I do not have a dedicated sauce pan big enough for a pound of beeswax so I decided to use the microwave method. When making lotions, do not use your regular cookware. It is really hard to get it completely clean! I recommend grabbing a cheap sauce pan from Walmart or go to a donation store like Goodwill or Salvation Army to get a sauce pan dedicated to making lotions. Or, get a cheep, microwave-safe plastic bowl and dedicate it to making lotions.

I put the pound of wax, oils and butters in the bowl and microwaved for 2 minutes. Then I pulled out and stirred briefly and put the bowl back in the microwave. The picture to the right is after 2 minutes. I set the microwave for another 2 minutes then pulled the bowl out and stirred again. I did this over and over again. Please note, the bowl will get really hot in the bottom. Always tap the bowl lightly where you are going to grab and ensure it is safe to touch or wear protective oven mitts.

When the wax is almost completely melted, you can pull the bowl out and stir until the rest of the beeswax disappears.

At this point, the mixture is extremely hot. Make sure to put the bowl on a trivet or hot pad, not your counter. Also, do not touch the mixture as it can cause severe burns.

I have my dedicated mixing spoon and measuring cup in the bowl. I stirred for approximately one minute to make sure all the ingredients are combined. Notice the beautiful amber color. There is no trace of the separate ingredients. If you used bleached wax the color would be almost transparent.

If you wanted to add scent or color, this is the stage to add those. Be sure to use oil soluble colorant with this recipe. You can add regular food color to creme lotions because they contain water. Food color simply pools or makes little balls in oil. (Yes, I found out the hard way!)

I use regular muffin tins for my molds. There are many molds in a broad variety of shapes and sizes available for you to purchase if you are so inclined. Again, these need to be dedicated to your lotion/craft making. You do not want to use these to make food as it is extremely difficult to get these completely clean and the oils will contaminate your food.

I placed my muffin tin on my scale since I sell my lotion bars. If you notice, there is some wax spillage in between the cups. As the mixture cools, you can scrape the spots off easily and put the pieces back in your still warm mixture.

As the lotion bars cool, they will change to a lighter color. These lotion bars still have a slightly darker center which means they are solid on the outside and still partially liquid in the center. If you touch the tops, they are only warm, no longer hot.

If you want, you can leave the lotion bars out for several hours and let them cool. There isn't a set way to cool them as long as you allow several hours for complete cooling.

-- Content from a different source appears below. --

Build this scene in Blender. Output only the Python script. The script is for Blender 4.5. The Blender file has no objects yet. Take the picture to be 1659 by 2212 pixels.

Personally, I like to get them out of the muffin tins and wrapped as soon as possible. I let them cool for approximately 30 minutes on the counter then I put them in the freezer. After about 15 minutes in the freezer, I can turn the pan upside down and drop it onto my table and the lotion bars pop out. It sometimes takes a few drops before all of them come out so don't worry if the first drop doesn't work. Getting the bars out is also why I do not fill the muffin tins to the top. The space helps protect the lotion bars from being marred during my "scientific" extraction process.

If you make a large batch like I did, you might have wax left over after filling your molds. As it cools, it will turn hard as well. Do not fear! You can simply put the bowl back in the microwave in 2 minute segments again and fill your molds again once you have emptied them.

The recipe above that I used made 20 lotion bars. I sell my lotion bars for $4.00 each and they last for months. To apply, pick up and rub on your dry skin as if you were using a bar of soap. If your bar is cold, you will need to hold the bar in your hands for a few seconds to warm the mixture enough to melt the beeswax. If the bar is hot, it is really easy to apply too much!

For happy feet, use a salt scrub (also easy to make) to buff off any dirt or dry skin. Then use the lotion bar to seal in the wonderfulness!

Happy lotion making and let me know how your bars turn out!

1 comment:

  1. Your recipe seems to be missing some ingredients (it shows measures for two items without stating what those items are) Can you please tell me what the missing ingredients are? Thank you.